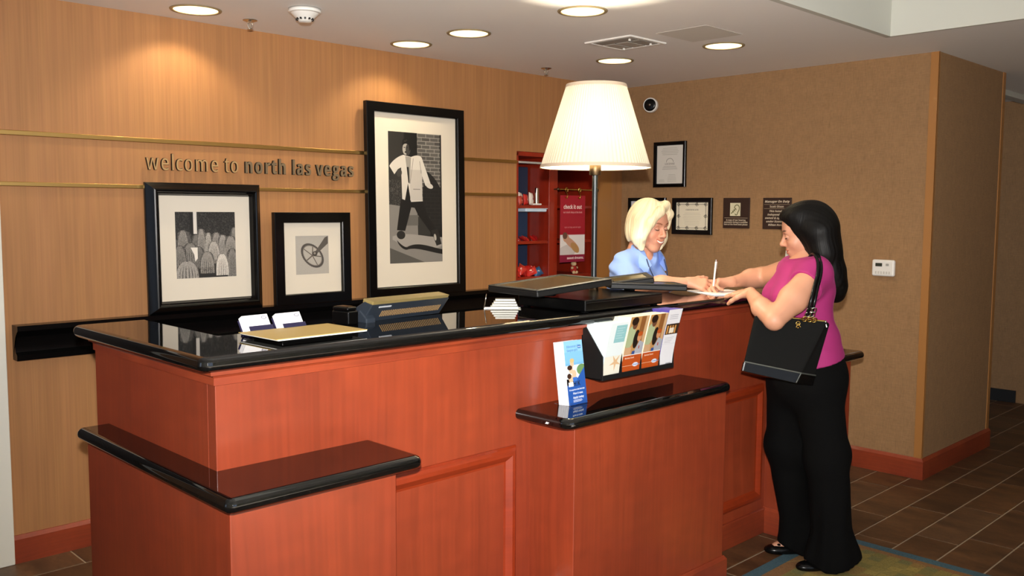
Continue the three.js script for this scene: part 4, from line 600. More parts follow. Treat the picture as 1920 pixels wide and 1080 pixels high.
{ // hanging poster on a rod
  const tex = canvasTex(256, 470, (c, W, Hh) => {
    c.fillStyle = '#a3182a'; c.fillRect(0, 0, W, Hh); c.fillStyle = '#f3e9e4'; c.textAlign = 'center'; c.font = 'bold 39px sans-serif'; c.fillText('check it out', W / 2, 94, 190); c.fillStyle = '#dca9a6'; c.font = 'bold 18px sans-serif'; c.fillText('our snack shop at the desk', W / 2, 124, 196); c.font = '15px sans-serif'; c.fillText('open all day and all night', W / 2, 228, 190);
    c.fillStyle = '#e7e2e0'; c.fillRect(0, 276, W, 142); c.fillStyle = '#cfc8c6'; c.beginPath(); c.ellipse(60, 400, 120, 50, -0.3, 0, 7); c.fill(); c.fillStyle = '#c99a80'; c.save(); c.translate(118, 340); c.rotate(0.55); c.beginPath(); c.ellipse(0, 0, 92, 28, 0, 0, 7); c.fill(); c.beginPath(); c.ellipse(-70, -6, 32, 30, 0, 0, 7); c.fill(); c.fillStyle = '#6b4a3a'; c.beginPath(); c.ellipse(-88, -14, 24, 24, 0.4, 0, 7); c.fill(); c.fillStyle = '#b58a58'; c.beginPath(); c.ellipse(45, 6, 52, 26, 0.1, 0, 7); c.fill(); c.restore();
    c.fillStyle = '#8a1c3c'; c.fillRect(0, 418, W, 52); c.fillStyle = '#f3e6e4'; c.font = 'bold 25px sans-serif'; c.textAlign = 'right'; c.fillText('sweet dreams.', W - 8, 450, 180);
  });
  const t = thing('hanging_poster', 'red check it out poster hung from a rod by two hooks', 'poster', [-0.58, 1.19, 0.032], { local: true }), side = std({ color: 0x8e1526, roughness: 0.6 });
  const g = new THREE.BoxGeometry(0.258, 0.462, 0.003); g.translate(0, 0.231, 0); part(t, 'poster_sheet', g, [side, side, side, side, std({ map: tex, roughness: 0.4 }), side]);
  part(t, 'rod', rod([-0.15, 0.503, 0], [0.26, 0.503, 0], 0.005), M.gold); part(t, 'finial', merge([new THREE.SphereGeometry(0.011, 16, 12).translate(-0.152, 0.503, 0), new THREE.SphereGeometry(0.012, 16, 12).translate(0.262, 0.503, 0)]), M.bronze); part(t, 'bracket', merge([rod([-0.16, 0.503, 0], [-0.16, 0.503, -0.03], 0.005), rod([0.252, 0.503, 0], [0.262, 0.503, -0.002], 0.005)]), M.bronze);
  for (const x of [-0.075, 0.06]) part(t, 'hook', tube([[x + 0.016, 0.488, 0.004], [x + 0.018, 0.506, 0.004], [x + 0.004, 0.514, 0.004], [x - 0.006, 0.5, 0.004], [x + 0.006, 0.478, 0.004], [x + 0.016, 0.458, 0.004], [x + 0.006, 0.442, 0.004], [x - 0.008, 0.452, 0.004]], 0.004, 40, 8), M.gold);
}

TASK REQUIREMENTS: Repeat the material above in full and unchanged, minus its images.

EXERCISE SOLUTION:
Continue the three.js script for this scene: part 4, from line 600. More parts follow. Treat the picture as 1920 pixels wide and 1080 pixels high.
{ // hanging poster on a rod
  const tex = canvasTex(256, 470, (c, W, Hh) => {
    c.fillStyle = '#a3182a'; c.fillRect(0, 0, W, Hh); c.fillStyle = '#f3e9e4'; c.textAlign = 'center'; c.font = 'bold 39px sans-serif'; c.fillText('check it out', W / 2, 94, 190); c.fillStyle = '#dca9a6'; c.font = 'bold 18px sans-serif'; c.fillText('our snack shop at the desk', W / 2, 124, 196); c.font = '15px sans-serif'; c.fillText('open all day and all night', W / 2, 228, 190);
    c.fillStyle = '#e7e2e0'; c.fillRect(0, 276, W, 142); c.fillStyle = '#cfc8c6'; c.beginPath(); c.ellipse(60, 400, 120, 50, -0.3, 0, 7); c.fill(); c.fillStyle = '#c99a80'; c.save(); c.translate(118, 340); c.rotate(0.55); c.beginPath(); c.ellipse(0, 0, 92, 28, 0, 0, 7); c.fill(); c.beginPath(); c.ellipse(-70, -6, 32, 30, 0, 0, 7); c.fill(); c.fillStyle = '#6b4a3a'; c.beginPath(); c.ellipse(-88, -14, 24, 24, 0.4, 0, 7); c.fill(); c.fillStyle = '#b58a58'; c.beginPath(); c.ellipse(45, 6, 52, 26, 0.1, 0, 7); c.fill(); c.restore();
    c.fillStyle = '#8a1c3c'; c.fillRect(0, 418, W, 52); c.fillStyle = '#f3e6e4'; c.font = 'bold 25px sans-serif'; c.textAlign = 'right'; c.fillText('sweet dreams.', W - 8, 450, 180);
  });
  const t = thing('hanging_poster', 'red check it out poster hung from a rod by two hooks', 'poster', [-0.58, 1.19, 0.032], { local: true }), side = std({ color: 0x8e1526, roughness: 0.6 });
  const g = new THREE.BoxGeometry(0.258, 0.462, 0.003); g.translate(0, 0.231, 0); part(t, 'poster_sheet', g, [side, side, side, side, std({ map: tex, roughness: 0.4 }), side]);
  part(t, 'rod', rod([-0.15, 0.503, 0], [0.26, 0.503, 0], 0.005), M.gold); part(t, 'finial', merge([new THREE.SphereGeometry(0.011, 16, 12).translate(-0.152, 0.503, 0), new THREE.SphereGeometry(0.012, 16, 12).translate(0.262, 0.503, 0)]), M.bronze); part(t, 'bracket', merge([rod([-0.16, 0.503, 0], [-0.16, 0.503, -0.03], 0.005), rod([0.252, 0.503, 0], [0.262, 0.503, -0.002], 0.005)]), M.bronze);
  for (const x of [-0.075, 0.06]) part(t, 'hook', tube([[x + 0.016, 0.488, 0.004], [x + 0.018, 0.506, 0.004], [x + 0.004, 0.514, 0.004], [x - 0.006, 0.5, 0.004], [x + 0.006, 0.478, 0.004], [x + 0.016, 0.458, 0.004], [x + 0.006, 0.442, 0.004], [x - 0.008, 0.452, 0.004]], 0.004, 40, 8), M.gold);
}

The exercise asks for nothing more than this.